A further squeeze on government spending after the Westminster election could hamper recovery.

Image caption,

Alex Salmond was co-author of a Fraser of Allander report on the oil industry in 1986

Current coalition government plans imply that the private sector would have to grow at 4% per year to make up for the contraction of government activity, and that doesn't look likely.

So says Professor Brian Ashcroft, who oversees the Fraser of Allander forecast. He is a critic of "austerity", whether real or intended.

He argues that the downturn and low interest rates make this a time for a big government stimulus, with lots of capacity to pile up more debt before constraints kick in.

He also points out that the growth we're seeing is built on a return to investing ways by business (good) and continued growth in household debt (not good). It was already far too high before the crunch came.

What goes around

We have, of course, been here before.

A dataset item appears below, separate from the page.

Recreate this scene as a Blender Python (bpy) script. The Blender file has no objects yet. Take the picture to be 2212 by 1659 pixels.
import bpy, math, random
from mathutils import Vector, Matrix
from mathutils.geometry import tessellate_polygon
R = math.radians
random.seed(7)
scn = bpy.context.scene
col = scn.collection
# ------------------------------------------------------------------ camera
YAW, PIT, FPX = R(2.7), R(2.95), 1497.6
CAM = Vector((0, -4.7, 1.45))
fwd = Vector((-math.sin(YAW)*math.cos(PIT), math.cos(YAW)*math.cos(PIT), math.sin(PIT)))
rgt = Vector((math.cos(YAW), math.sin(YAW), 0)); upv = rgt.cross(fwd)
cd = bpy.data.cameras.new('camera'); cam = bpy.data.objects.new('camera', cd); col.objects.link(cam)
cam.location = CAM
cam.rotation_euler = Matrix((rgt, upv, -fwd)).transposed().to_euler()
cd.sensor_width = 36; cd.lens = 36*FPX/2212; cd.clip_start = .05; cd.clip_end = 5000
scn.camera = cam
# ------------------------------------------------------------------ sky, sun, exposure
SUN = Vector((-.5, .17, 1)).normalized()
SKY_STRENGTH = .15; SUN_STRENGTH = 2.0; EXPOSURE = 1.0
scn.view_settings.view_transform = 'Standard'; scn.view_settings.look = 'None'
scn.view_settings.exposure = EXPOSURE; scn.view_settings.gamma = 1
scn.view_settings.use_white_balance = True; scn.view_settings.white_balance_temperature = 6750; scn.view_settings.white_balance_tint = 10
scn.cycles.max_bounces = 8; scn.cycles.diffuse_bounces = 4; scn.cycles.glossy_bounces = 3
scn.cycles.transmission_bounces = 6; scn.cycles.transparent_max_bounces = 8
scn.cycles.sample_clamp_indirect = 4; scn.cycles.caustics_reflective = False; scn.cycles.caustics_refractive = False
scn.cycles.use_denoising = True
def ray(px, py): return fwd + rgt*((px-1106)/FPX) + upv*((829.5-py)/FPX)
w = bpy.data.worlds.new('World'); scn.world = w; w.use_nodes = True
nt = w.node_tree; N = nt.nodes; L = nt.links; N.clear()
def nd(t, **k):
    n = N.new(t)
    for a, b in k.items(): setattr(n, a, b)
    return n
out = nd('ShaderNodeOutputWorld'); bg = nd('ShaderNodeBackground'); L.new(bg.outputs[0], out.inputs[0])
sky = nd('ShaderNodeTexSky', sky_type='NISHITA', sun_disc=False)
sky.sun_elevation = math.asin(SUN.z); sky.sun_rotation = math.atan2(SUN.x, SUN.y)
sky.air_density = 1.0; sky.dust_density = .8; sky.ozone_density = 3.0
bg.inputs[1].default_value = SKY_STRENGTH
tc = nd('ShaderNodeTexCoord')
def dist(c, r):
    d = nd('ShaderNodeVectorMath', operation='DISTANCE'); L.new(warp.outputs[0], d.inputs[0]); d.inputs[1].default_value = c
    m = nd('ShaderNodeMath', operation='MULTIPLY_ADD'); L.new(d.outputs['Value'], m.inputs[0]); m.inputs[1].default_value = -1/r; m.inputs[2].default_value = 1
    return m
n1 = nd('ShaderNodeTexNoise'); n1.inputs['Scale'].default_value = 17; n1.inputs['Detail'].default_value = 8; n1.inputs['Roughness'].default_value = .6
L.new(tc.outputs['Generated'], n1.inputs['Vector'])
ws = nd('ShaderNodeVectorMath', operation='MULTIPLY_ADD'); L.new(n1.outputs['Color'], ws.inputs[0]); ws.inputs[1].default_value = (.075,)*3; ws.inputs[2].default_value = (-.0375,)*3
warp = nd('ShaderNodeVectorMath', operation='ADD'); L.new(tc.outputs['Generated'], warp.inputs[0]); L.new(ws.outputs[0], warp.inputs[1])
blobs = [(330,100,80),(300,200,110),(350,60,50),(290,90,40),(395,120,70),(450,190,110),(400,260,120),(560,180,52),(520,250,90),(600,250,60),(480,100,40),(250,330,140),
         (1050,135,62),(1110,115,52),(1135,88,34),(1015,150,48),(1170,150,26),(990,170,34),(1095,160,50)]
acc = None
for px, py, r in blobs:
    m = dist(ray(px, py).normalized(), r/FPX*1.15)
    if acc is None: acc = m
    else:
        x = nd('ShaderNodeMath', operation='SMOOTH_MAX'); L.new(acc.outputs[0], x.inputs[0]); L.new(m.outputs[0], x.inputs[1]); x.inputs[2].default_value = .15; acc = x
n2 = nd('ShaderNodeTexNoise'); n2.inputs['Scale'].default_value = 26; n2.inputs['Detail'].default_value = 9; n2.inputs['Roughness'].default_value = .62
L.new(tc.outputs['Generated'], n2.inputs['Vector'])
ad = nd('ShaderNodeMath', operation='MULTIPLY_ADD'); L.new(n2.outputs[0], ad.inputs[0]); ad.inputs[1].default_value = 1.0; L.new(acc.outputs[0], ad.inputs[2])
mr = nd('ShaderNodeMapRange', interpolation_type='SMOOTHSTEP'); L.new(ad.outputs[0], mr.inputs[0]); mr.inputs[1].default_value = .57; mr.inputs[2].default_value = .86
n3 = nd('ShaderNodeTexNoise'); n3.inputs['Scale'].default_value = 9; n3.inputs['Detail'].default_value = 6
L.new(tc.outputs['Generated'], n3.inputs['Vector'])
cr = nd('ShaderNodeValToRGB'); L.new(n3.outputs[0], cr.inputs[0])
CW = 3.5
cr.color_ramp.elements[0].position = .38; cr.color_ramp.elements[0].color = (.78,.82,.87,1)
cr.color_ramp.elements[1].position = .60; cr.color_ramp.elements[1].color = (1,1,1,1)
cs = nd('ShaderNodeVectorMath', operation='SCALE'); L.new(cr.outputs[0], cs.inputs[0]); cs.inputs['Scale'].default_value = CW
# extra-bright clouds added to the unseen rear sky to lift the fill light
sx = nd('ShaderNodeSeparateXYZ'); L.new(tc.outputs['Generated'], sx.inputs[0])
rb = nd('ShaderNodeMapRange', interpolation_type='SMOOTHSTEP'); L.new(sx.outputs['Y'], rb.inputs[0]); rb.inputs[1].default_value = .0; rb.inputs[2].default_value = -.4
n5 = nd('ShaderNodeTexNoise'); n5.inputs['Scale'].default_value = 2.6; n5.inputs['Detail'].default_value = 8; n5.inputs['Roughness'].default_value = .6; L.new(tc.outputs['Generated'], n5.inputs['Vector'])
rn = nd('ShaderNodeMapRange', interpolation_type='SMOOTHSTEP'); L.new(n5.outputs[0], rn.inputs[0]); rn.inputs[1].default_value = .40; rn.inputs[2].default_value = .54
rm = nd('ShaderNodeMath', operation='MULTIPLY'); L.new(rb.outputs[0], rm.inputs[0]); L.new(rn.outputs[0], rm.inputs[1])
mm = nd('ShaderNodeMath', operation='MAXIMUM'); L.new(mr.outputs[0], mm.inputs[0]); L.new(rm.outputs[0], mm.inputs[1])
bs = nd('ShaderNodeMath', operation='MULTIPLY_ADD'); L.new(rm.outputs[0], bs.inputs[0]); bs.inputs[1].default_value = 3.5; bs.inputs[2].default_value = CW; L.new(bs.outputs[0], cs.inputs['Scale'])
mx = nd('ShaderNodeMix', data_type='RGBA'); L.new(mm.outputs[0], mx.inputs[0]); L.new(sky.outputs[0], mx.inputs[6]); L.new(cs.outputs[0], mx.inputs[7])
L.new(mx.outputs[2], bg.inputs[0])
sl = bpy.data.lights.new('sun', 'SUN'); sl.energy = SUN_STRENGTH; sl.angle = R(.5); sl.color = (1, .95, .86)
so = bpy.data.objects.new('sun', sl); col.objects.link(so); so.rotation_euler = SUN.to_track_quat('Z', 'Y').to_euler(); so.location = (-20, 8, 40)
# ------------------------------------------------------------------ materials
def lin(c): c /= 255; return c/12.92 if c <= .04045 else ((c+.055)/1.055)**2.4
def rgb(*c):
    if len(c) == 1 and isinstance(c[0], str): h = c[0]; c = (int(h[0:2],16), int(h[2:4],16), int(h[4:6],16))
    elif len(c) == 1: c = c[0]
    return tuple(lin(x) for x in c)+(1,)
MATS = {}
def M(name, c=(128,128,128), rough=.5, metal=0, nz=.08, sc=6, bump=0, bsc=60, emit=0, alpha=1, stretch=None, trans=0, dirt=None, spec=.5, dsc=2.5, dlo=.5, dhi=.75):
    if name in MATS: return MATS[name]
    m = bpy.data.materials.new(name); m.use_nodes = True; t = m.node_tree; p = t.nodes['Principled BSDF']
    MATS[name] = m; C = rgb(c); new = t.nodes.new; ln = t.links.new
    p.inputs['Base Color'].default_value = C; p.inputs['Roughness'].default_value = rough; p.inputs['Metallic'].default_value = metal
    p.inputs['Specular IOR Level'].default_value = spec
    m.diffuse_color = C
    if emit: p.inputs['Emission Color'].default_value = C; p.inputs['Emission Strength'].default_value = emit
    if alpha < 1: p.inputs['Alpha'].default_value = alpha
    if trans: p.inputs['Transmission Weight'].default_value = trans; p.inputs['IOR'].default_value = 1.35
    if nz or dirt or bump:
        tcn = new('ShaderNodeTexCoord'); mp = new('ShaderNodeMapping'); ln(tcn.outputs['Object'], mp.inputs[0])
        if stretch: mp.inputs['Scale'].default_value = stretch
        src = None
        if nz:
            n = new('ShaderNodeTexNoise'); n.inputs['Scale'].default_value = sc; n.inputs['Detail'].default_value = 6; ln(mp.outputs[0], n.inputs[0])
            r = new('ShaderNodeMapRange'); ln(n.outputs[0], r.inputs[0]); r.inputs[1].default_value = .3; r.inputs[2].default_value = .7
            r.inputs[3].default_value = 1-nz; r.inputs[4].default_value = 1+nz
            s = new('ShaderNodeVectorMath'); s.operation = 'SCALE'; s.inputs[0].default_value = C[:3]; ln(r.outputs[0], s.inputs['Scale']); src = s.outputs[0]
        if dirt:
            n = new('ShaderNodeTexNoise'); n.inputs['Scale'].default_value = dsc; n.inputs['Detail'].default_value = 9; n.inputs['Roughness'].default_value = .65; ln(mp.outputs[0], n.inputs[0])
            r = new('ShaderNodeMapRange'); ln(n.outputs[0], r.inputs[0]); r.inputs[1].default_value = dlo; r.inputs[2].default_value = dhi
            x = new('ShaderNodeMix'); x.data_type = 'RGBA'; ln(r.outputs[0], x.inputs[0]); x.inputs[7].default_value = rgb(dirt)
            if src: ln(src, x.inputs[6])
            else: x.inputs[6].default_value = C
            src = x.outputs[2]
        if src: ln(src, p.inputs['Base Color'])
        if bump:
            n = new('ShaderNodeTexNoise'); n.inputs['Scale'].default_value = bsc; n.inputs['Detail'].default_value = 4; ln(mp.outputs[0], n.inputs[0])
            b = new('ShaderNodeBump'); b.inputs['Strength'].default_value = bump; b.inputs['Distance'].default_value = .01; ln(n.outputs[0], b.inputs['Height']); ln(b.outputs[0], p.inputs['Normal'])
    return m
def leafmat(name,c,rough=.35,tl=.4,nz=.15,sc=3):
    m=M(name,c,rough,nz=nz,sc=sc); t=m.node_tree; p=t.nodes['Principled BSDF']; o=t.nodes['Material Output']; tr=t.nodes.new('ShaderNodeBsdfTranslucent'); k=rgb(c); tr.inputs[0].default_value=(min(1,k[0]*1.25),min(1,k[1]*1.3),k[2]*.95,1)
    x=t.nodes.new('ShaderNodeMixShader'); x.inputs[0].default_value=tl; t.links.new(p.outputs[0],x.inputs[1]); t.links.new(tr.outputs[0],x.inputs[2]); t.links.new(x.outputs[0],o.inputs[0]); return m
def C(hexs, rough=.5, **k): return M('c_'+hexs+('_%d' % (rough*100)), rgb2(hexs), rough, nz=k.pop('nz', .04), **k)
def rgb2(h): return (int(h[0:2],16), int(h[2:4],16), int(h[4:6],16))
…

Oil prices have fallen sharply, and economists have tried to calculate the impact.

Fraser of Allander's commentaries are being digitised, to mark their first 40 years. And in going back, they've looked at what was being written in November 1986.

The oil price had fallen by half that year. Arab producers, through the Organisation of Petroleum Exporting Countries, were choking off the incentive for development of rival high-cost oil fields such as the North Sea. But unlike today, Britain was producing twice as much oil as it needed.

Contrary to this month's report, it was reckoned by the Fraser of Allander authors that the oil price fall would push up Scotland's (already high) unemployment rate by between 0.9% and 1.3%.

The commentary authors said that any government action to stimulate oil industry activity would be "unambiguously welcomed" in Scotland - change in the tax regime, or even colluding with other oil exporters to push the price back up.

Government action was limited, however. And that's one reason why the oil sector workers of Banff and Buchan, six months after its publication, chose to replace their Conservative MP with a guest co-author of that analysis.

He was a Royal Bank of Scotland oil economist called Alex Salmond.